▶ [Task details]
Each line of the material below should be reproduced exactly.

+-------+

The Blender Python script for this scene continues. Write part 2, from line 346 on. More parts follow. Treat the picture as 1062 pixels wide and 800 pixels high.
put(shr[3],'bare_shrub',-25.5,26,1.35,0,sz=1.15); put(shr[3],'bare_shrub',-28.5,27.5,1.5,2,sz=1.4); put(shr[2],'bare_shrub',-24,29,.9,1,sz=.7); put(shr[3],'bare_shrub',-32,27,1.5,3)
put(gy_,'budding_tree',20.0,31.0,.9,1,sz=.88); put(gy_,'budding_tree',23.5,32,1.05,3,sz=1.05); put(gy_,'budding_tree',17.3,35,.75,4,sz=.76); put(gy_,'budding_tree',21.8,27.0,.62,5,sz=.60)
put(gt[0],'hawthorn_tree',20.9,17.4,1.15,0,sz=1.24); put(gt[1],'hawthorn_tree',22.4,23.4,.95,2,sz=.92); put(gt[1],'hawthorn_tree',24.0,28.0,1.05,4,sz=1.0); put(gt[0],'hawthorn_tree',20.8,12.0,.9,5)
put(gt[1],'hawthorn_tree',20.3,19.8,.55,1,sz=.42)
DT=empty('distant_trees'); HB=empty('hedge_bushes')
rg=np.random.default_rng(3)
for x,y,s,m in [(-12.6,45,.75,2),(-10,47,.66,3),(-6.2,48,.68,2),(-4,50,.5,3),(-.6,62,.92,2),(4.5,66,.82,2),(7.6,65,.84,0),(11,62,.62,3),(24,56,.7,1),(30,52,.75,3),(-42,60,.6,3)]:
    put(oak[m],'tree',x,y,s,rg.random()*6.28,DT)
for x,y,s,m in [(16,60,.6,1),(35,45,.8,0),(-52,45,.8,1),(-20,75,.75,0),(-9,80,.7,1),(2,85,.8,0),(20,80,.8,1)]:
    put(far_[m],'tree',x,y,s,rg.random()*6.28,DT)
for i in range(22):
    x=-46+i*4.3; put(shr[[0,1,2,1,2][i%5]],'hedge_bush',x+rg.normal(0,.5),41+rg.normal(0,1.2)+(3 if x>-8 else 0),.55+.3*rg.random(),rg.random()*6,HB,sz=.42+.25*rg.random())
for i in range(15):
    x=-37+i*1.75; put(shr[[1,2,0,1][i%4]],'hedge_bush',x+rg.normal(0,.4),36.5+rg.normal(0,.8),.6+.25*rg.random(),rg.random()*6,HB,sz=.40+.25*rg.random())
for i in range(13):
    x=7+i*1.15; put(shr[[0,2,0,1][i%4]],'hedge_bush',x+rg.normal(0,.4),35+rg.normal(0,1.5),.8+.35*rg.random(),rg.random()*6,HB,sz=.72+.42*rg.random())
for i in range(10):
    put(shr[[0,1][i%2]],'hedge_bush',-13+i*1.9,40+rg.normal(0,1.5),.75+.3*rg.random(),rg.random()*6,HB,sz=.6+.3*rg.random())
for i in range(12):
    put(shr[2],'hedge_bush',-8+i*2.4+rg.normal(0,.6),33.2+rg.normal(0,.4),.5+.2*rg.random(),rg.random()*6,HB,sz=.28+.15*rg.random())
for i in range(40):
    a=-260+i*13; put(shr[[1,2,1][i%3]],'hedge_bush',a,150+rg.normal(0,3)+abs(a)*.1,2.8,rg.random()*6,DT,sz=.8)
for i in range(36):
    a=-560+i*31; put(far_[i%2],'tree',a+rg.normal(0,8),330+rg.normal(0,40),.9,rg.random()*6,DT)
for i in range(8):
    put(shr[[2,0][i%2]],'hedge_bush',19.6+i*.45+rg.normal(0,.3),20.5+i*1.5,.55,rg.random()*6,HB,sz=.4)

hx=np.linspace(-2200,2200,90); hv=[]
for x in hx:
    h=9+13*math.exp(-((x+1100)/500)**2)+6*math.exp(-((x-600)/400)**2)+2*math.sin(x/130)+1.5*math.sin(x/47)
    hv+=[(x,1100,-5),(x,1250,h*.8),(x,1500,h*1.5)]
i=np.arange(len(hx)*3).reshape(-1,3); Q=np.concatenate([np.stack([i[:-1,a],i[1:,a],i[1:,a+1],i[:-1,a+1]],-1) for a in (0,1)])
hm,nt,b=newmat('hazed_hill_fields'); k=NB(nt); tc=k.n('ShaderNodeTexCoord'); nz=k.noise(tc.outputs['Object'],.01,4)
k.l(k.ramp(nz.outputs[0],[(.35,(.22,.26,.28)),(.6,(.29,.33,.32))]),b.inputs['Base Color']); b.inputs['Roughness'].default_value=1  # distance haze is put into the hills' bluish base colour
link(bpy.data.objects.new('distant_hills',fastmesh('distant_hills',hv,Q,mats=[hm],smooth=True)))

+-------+

▶ [Task response]
The Blender Python script for this scene continues. Write part 2, from line 346 on. More parts follow. Treat the picture as 1062 pixels wide and 800 pixels high.
put(shr[3],'bare_shrub',-25.5,26,1.35,0,sz=1.15); put(shr[3],'bare_shrub',-28.5,27.5,1.5,2,sz=1.4); put(shr[2],'bare_shrub',-24,29,.9,1,sz=.7); put(shr[3],'bare_shrub',-32,27,1.5,3)
put(gy_,'budding_tree',20.0,31.0,.9,1,sz=.88); put(gy_,'budding_tree',23.5,32,1.05,3,sz=1.05); put(gy_,'budding_tree',17.3,35,.75,4,sz=.76); put(gy_,'budding_tree',21.8,27.0,.62,5,sz=.60)
put(gt[0],'hawthorn_tree',20.9,17.4,1.15,0,sz=1.24); put(gt[1],'hawthorn_tree',22.4,23.4,.95,2,sz=.92); put(gt[1],'hawthorn_tree',24.0,28.0,1.05,4,sz=1.0); put(gt[0],'hawthorn_tree',20.8,12.0,.9,5)
put(gt[1],'hawthorn_tree',20.3,19.8,.55,1,sz=.42)
DT=empty('distant_trees'); HB=empty('hedge_bushes')
rg=np.random.default_rng(3)
for x,y,s,m in [(-12.6,45,.75,2),(-10,47,.66,3),(-6.2,48,.68,2),(-4,50,.5,3),(-.6,62,.92,2),(4.5,66,.82,2),(7.6,65,.84,0),(11,62,.62,3),(24,56,.7,1),(30,52,.75,3),(-42,60,.6,3)]:
    put(oak[m],'tree',x,y,s,rg.random()*6.28,DT)
for x,y,s,m in [(16,60,.6,1),(35,45,.8,0),(-52,45,.8,1),(-20,75,.75,0),(-9,80,.7,1),(2,85,.8,0),(20,80,.8,1)]:
    put(far_[m],'tree',x,y,s,rg.random()*6.28,DT)
for i in range(22):
    x=-46+i*4.3; put(shr[[0,1,2,1,2][i%5]],'hedge_bush',x+rg.normal(0,.5),41+rg.normal(0,1.2)+(3 if x>-8 else 0),.55+.3*rg.random(),rg.random()*6,HB,sz=.42+.25*rg.random())
for i in range(15):
    x=-37+i*1.75; put(shr[[1,2,0,1][i%4]],'hedge_bush',x+rg.normal(0,.4),36.5+rg.normal(0,.8),.6+.25*rg.random(),rg.random()*6,HB,sz=.40+.25*rg.random())
for i in range(13):
    x=7+i*1.15; put(shr[[0,2,0,1][i%4]],'hedge_bush',x+rg.normal(0,.4),35+rg.normal(0,1.5),.8+.35*rg.random(),rg.random()*6,HB,sz=.72+.42*rg.random())
for i in range(10):
    put(shr[[0,1][i%2]],'hedge_bush',-13+i*1.9,40+rg.normal(0,1.5),.75+.3*rg.random(),rg.random()*6,HB,sz=.6+.3*rg.random())
for i in range(12):
    put(shr[2],'hedge_bush',-8+i*2.4+rg.normal(0,.6),33.2+rg.normal(0,.4),.5+.2*rg.random(),rg.random()*6,HB,sz=.28+.15*rg.random())
for i in range(40):
    a=-260+i*13; put(shr[[1,2,1][i%3]],'hedge_bush',a,150+rg.normal(0,3)+abs(a)*.1,2.8,rg.random()*6,DT,sz=.8)
for i in range(36):
    a=-560+i*31; put(far_[i%2],'tree',a+rg.normal(0,8),330+rg.normal(0,40),.9,rg.random()*6,DT)
for i in range(8):
    put(shr[[2,0][i%2]],'hedge_bush',19.6+i*.45+rg.normal(0,.3),20.5+i*1.5,.55,rg.random()*6,HB,sz=.4)

hx=np.linspace(-2200,2200,90); hv=[]
for x in hx:
    h=9+13*math.exp(-((x+1100)/500)**2)+6*math.exp(-((x-600)/400)**2)+2*math.sin(x/130)+1.5*math.sin(x/47)
    hv+=[(x,1100,-5),(x,1250,h*.8),(x,1500,h*1.5)]
i=np.arange(len(hx)*3).reshape(-1,3); Q=np.concatenate([np.stack([i[:-1,a],i[1:,a],i[1:,a+1],i[:-1,a+1]],-1) for a in (0,1)])
hm,nt,b=newmat('hazed_hill_fields'); k=NB(nt); tc=k.n('ShaderNodeTexCoord'); nz=k.noise(tc.outputs['Object'],.01,4)
k.l(k.ramp(nz.outputs[0],[(.35,(.22,.26,.28)),(.6,(.29,.33,.32))]),b.inputs['Base Color']); b.inputs['Roughness'].default_value=1  # distance haze is put into the hills' bluish base colour
link(bpy.data.objects.new('distant_hills',fastmesh('distant_hills',hv,Q,mats=[hm],smooth=True)))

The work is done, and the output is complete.